On the second question, about companies – which the Malians are handling – there are no problems. Obviously in areas in difficulty or still under terrorist control, there won’t be any activity, but there wasn’t any already.
Q. – Even so, can you give us more precise information about the timeframe for the African forces’ deployment in Mali? You’re saying “as quickly as possible”, but what does that mean? Does it mean France is going to be alone for the operations all this week or are you expecting deployments this week? Are we talking days, weeks or months?

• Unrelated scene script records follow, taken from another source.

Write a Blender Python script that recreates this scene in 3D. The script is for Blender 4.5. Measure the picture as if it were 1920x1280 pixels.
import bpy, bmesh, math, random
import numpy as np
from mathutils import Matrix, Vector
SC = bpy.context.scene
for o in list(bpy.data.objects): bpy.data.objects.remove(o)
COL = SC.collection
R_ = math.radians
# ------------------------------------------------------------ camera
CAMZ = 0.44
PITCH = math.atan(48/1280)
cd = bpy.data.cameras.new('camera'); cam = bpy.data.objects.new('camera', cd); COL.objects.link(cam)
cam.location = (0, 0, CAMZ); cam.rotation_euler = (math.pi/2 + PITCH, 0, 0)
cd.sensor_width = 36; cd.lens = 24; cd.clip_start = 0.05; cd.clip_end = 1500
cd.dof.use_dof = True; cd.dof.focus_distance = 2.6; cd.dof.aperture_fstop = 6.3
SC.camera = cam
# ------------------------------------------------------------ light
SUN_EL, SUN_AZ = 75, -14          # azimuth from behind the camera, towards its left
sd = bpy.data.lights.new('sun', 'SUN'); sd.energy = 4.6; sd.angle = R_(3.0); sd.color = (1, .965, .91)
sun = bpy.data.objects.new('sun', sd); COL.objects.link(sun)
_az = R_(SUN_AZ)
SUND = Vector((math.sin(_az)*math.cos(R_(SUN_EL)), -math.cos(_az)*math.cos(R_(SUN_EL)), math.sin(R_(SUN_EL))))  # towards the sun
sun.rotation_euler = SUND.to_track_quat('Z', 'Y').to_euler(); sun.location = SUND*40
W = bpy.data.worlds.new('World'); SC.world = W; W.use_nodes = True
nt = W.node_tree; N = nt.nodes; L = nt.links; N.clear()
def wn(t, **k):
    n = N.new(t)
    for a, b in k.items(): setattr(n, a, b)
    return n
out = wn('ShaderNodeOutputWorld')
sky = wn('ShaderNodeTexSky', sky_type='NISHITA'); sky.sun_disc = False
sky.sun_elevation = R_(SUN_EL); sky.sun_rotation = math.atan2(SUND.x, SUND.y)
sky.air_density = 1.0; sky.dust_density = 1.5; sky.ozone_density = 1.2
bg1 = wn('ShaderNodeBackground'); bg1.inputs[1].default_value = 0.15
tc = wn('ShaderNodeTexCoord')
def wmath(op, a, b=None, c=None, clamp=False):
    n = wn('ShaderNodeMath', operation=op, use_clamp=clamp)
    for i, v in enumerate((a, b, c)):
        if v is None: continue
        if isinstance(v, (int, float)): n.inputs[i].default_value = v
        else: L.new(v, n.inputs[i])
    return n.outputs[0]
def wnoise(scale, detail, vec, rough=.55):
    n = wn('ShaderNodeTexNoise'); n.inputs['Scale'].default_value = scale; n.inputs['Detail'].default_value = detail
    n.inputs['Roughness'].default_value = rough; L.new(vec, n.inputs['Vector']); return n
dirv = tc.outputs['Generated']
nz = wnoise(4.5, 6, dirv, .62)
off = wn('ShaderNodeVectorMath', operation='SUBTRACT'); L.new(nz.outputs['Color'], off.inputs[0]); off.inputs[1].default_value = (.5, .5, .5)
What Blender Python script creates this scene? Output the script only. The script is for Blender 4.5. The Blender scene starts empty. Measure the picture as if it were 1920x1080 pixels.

THE MINISTER – I can simply say to you: the quicker, obviously, the better. There are questions about transport, but thanks in particular to the support a number of countries are giving us, this transport is being put in place. Once again, my defence colleague in charge of these questions will be perhaps more precise than me, but the political objective is clear: to act as swiftly as possible.
ALGERIAN/MALIAN ROLES
Q. – On Algeria, do you think she supports the operation and France’s policy in Mali? Is it full, wholehearted support?
THE MINISTER – I’m not going to speak for our Algerian friends. They’ll say what they wish to say. We are, have been and will remain in close contact with them. When we asked permission for aircraft to fly over their territory, we were granted it immediately.
Q. – I’d like to know how the meeting went with your Malian counterpart – he came to express thanks, of course, but perhaps he also had a few specific requests?
THE MINISTER – We reviewed the situation, of course, because he represents the Malian government. We talked about the situation on the ground and the psychological situation. We also reviewed the questions you’ve asked, which are legitimate, concerning the African troops’ contribution, the donors’ conference, but also the need today to carry out a security operation. The political aspects and issues linked to development in the near future also still need to be dealt with. We quite obviously tackled the whole subject and we’re going to see each other again extremely soon because it’s very possible he’ll be joining us for the meeting which will take place in Europe between the foreign ministers./.